● Instructions for the task: Among the records that follow, set down only the lines from the one containing "do = door.build('door', M_inner, shed, smooth=True)" to the one containing "return m.build(name, mt, parent)", both included, exactly.

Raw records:
--- start ---
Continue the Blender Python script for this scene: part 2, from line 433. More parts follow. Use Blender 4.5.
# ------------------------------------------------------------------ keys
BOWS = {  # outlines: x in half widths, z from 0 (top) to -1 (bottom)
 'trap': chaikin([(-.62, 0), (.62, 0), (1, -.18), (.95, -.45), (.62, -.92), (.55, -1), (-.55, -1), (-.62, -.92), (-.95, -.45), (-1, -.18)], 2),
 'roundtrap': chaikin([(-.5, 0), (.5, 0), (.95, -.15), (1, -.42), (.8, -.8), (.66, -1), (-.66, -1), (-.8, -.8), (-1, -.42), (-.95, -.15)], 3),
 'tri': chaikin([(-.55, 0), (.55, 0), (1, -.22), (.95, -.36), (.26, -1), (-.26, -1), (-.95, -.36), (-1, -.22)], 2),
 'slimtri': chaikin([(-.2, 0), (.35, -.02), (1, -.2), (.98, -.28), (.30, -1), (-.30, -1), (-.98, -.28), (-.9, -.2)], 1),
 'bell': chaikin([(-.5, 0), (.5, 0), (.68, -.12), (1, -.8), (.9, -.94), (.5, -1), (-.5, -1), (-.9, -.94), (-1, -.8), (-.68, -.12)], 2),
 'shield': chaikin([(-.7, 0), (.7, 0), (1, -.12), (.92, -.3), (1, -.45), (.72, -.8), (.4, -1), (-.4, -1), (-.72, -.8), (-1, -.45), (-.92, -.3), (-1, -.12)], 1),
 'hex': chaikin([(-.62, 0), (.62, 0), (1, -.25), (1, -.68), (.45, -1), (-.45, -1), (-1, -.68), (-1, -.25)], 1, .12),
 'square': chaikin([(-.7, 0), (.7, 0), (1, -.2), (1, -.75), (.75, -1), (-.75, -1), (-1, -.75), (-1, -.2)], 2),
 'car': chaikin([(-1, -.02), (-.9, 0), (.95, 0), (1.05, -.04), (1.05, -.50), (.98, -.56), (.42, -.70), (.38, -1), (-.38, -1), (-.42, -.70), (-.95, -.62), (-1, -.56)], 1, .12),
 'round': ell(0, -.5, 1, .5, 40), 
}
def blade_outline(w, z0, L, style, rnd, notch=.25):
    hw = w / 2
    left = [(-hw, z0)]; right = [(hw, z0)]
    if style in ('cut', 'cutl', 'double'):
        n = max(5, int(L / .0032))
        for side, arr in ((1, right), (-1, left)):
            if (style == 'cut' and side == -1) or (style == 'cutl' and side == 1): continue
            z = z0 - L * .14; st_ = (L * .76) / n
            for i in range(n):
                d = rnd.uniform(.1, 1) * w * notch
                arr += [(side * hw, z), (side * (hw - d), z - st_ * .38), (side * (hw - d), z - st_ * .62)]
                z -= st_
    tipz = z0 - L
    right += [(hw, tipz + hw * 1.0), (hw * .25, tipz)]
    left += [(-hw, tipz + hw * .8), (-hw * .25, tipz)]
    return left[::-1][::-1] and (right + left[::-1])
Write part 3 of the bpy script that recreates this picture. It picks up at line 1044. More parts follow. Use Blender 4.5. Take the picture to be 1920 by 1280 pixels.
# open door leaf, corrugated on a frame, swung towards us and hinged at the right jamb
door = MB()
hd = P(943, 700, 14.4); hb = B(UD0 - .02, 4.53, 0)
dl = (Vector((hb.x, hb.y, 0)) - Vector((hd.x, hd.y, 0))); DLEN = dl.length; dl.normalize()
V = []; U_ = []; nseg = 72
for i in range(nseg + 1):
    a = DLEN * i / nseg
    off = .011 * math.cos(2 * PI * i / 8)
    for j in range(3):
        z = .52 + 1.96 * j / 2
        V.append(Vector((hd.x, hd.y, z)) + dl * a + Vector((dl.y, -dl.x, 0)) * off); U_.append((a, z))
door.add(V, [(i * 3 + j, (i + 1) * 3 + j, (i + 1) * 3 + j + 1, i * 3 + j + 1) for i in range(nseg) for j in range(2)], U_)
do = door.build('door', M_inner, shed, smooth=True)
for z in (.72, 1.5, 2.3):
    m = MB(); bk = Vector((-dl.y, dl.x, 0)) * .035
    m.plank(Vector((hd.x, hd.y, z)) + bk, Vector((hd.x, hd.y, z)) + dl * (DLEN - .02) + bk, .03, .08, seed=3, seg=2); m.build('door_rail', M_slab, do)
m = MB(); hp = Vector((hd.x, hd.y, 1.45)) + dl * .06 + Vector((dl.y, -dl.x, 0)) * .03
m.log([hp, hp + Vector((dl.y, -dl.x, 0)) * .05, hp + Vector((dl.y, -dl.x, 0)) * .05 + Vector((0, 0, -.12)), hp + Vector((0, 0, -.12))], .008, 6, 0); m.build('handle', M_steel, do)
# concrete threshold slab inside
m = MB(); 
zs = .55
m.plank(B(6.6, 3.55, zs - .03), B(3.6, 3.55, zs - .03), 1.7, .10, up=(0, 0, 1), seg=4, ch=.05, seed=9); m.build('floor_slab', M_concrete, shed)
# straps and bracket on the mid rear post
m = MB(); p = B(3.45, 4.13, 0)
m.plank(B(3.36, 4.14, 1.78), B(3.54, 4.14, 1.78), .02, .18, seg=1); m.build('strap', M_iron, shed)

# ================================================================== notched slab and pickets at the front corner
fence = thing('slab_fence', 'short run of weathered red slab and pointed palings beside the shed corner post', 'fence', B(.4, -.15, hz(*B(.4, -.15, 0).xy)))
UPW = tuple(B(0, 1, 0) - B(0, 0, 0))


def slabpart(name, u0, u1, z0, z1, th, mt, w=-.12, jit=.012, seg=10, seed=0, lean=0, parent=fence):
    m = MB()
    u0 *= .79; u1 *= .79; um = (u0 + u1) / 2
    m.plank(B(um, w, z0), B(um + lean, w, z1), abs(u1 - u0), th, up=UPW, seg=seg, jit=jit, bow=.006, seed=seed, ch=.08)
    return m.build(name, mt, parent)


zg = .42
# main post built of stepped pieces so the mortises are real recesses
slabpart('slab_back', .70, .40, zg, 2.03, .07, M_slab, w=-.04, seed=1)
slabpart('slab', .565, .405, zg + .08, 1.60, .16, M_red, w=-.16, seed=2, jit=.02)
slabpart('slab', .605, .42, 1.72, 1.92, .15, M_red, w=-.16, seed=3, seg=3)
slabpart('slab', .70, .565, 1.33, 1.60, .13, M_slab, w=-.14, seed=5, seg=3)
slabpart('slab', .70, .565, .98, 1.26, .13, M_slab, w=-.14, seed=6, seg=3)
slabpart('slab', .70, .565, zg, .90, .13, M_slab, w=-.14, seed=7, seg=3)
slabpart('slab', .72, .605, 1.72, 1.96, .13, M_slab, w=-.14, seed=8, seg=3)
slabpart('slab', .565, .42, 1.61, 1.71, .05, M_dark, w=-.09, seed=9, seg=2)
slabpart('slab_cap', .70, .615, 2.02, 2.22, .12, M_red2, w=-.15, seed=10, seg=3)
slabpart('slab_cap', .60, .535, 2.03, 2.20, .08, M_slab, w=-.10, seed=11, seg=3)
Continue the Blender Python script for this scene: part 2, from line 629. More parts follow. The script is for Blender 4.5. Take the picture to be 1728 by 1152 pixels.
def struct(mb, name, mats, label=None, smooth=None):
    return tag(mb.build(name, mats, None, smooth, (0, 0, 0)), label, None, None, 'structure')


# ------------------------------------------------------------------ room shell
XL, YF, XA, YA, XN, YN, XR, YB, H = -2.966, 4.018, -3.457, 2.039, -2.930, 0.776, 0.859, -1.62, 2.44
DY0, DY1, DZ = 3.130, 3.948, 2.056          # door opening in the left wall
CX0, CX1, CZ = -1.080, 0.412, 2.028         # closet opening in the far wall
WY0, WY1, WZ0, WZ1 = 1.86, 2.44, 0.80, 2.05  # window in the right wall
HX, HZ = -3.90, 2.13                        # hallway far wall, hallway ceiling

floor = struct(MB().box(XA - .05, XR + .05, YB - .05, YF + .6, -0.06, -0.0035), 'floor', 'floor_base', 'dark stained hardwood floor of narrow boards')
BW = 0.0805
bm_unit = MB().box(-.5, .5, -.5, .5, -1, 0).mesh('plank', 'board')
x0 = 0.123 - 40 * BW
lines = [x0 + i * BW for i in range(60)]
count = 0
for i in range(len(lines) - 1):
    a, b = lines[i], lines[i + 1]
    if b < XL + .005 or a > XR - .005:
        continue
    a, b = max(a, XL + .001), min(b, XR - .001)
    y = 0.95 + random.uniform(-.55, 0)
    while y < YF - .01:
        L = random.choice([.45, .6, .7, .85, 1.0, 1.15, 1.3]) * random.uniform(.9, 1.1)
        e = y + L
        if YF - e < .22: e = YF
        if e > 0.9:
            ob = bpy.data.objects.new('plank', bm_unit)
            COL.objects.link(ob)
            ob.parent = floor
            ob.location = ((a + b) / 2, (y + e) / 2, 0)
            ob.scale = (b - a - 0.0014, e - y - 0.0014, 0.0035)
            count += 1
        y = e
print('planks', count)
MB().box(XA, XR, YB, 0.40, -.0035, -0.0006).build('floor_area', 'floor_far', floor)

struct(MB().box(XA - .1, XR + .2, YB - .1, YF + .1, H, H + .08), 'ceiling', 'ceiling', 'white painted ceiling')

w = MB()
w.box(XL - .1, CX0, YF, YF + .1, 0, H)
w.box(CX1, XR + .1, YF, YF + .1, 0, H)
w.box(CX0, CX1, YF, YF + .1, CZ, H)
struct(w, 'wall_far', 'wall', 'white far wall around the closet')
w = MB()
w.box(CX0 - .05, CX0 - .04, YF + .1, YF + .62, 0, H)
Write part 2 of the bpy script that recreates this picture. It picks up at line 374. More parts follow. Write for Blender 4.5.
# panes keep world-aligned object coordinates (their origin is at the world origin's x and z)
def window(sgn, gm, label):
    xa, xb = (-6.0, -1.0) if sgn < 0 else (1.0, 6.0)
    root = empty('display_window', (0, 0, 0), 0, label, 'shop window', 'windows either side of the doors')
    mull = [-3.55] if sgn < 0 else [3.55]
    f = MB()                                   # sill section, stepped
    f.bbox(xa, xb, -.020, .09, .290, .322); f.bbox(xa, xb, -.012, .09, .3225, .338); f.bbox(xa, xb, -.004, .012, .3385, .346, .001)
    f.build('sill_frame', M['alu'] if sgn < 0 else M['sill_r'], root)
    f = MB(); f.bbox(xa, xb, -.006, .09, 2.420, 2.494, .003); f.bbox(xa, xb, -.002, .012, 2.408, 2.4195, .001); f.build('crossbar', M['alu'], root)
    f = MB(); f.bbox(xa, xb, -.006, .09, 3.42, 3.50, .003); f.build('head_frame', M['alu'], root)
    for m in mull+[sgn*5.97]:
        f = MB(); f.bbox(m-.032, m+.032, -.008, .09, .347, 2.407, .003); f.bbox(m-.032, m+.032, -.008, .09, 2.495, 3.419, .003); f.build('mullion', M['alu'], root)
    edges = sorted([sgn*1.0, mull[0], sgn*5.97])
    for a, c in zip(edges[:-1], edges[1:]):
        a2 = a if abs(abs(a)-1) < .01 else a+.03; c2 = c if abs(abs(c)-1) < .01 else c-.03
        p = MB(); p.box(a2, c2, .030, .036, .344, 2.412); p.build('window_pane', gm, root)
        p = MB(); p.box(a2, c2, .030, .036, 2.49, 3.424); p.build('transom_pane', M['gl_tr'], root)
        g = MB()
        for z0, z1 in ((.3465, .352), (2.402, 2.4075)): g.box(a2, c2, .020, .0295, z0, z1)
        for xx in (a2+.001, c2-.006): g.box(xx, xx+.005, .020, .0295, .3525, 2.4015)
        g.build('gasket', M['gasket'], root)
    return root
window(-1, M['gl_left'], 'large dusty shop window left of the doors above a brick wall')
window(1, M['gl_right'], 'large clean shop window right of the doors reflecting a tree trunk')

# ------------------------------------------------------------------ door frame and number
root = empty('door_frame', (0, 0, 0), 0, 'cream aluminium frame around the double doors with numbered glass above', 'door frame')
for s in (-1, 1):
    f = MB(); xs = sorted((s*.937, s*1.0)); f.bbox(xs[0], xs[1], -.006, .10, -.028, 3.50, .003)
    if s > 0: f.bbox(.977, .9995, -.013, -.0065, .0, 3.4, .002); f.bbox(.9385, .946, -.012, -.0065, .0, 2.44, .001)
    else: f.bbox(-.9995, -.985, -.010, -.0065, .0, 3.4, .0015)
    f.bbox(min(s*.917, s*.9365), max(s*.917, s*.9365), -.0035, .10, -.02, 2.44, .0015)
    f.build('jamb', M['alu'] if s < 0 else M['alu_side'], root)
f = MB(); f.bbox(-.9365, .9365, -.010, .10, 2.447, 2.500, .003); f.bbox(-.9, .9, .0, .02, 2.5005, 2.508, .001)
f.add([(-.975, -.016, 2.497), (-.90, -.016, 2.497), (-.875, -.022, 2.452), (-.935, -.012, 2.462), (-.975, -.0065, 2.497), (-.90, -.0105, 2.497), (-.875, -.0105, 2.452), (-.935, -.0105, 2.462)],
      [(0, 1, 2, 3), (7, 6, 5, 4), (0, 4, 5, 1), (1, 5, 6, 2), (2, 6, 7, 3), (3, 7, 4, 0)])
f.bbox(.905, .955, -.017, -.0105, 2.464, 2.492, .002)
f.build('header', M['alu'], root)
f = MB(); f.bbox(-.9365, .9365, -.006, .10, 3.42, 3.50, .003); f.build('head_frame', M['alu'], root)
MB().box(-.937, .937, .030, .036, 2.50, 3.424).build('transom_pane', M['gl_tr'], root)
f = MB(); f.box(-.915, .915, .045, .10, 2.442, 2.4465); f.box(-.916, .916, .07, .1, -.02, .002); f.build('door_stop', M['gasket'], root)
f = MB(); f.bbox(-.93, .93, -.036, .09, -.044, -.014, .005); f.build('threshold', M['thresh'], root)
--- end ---
● Full answer:
do = door.build('door', M_inner, shed, smooth=True)
for z in (.72, 1.5, 2.3):
    m = MB(); bk = Vector((-dl.y, dl.x, 0)) * .035
    m.plank(Vector((hd.x, hd.y, z)) + bk, Vector((hd.x, hd.y, z)) + dl * (DLEN - .02) + bk, .03, .08, seed=3, seg=2); m.build('door_rail', M_slab, do)
m = MB(); hp = Vector((hd.x, hd.y, 1.45)) + dl * .06 + Vector((dl.y, -dl.x, 0)) * .03
m.log([hp, hp + Vector((dl.y, -dl.x, 0)) * .05, hp + Vector((dl.y, -dl.x, 0)) * .05 + Vector((0, 0, -.12)), hp + Vector((0, 0, -.12))], .008, 6, 0); m.build('handle', M_steel, do)
# concrete threshold slab inside
m = MB(); 
zs = .55
m.plank(B(6.6, 3.55, zs - .03), B(3.6, 3.55, zs - .03), 1.7, .10, up=(0, 0, 1), seg=4, ch=.05, seed=9); m.build('floor_slab', M_concrete, shed)
# straps and bracket on the mid rear post
m = MB(); p = B(3.45, 4.13, 0)
m.plank(B(3.36, 4.14, 1.78), B(3.54, 4.14, 1.78), .02, .18, seg=1); m.build('strap', M_iron, shed)

# ================================================================== notched slab and pickets at the front corner
fence = thing('slab_fence', 'short run of weathered red slab and pointed palings beside the shed corner post', 'fence', B(.4, -.15, hz(*B(.4, -.15, 0).xy)))
UPW = tuple(B(0, 1, 0) - B(0, 0, 0))


def slabpart(name, u0, u1, z0, z1, th, mt, w=-.12, jit=.012, seg=10, seed=0, lean=0, parent=fence):
    m = MB()
    u0 *= .79; u1 *= .79; um = (u0 + u1) / 2
    m.plank(B(um, w, z0), B(um + lean, w, z1), abs(u1 - u0), th, up=UPW, seg=seg, jit=jit, bow=.006, seed=seed, ch=.08)
    return m.build(name, mt, parent)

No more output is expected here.